Now having my own kids, and using, relatively painless, hydrogen peroxide, my children scream just as loudly when I say, "I don't think the tweezers are going to work, sweetie".  How awful must it be as a child to have the person you love most in the world come at you with a sharp object intent on digging into your flesh with it?  Last summer, LM had his first splinter, and instead of whimpering meekly, like the girls did as I stuck a pin into his foot, we had a full on wrestling match where my gentle It's-going-to-be-OK-honey-s devolved into my screaming "JUST STAY STILL!!!" and we both wound up sweaty and crying.  But damn, that thing was almost an inch long.

And the coup de gras, in my opinion, of horrifying childhood firsts is Your First Charlie Horse.  It's not just the pain that makes them so bad, but the fact that they happen most often in the middle of the night.
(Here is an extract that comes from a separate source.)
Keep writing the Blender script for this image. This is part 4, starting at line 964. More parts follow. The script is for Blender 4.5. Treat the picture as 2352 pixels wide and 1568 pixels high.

What a terror-filled few moments when you are innocently stretching you little legs, half asleep, and you are hit with  this intense pain.  You are all alone, without your parents to tell you what the hell is happening and you're thinking, "This is it.  I'm dying.  And I never even got that Farrah Fawcett haircut." Even as an adult it's no joke.  Charlie horses are the closest thing I can describe to labor pains, just all over your stomach and privates.  Good times.

There are so many things that happen to our bodies, and it's so strange to think our kids have no idea how any of them feel.  Describing them is often useless to little people who's only comparison is scraped knees and paper cuts.  I guess pain is just a part of life and we learn as we experience it, some sooner than others.  I got stung by a bee for the first time at the age of 38 and expected, from the playground theatrics I witnessed as child, to be in agony.  Maybe it's the fact I've had three babies, but, seriously, what the hell were you all complaining about?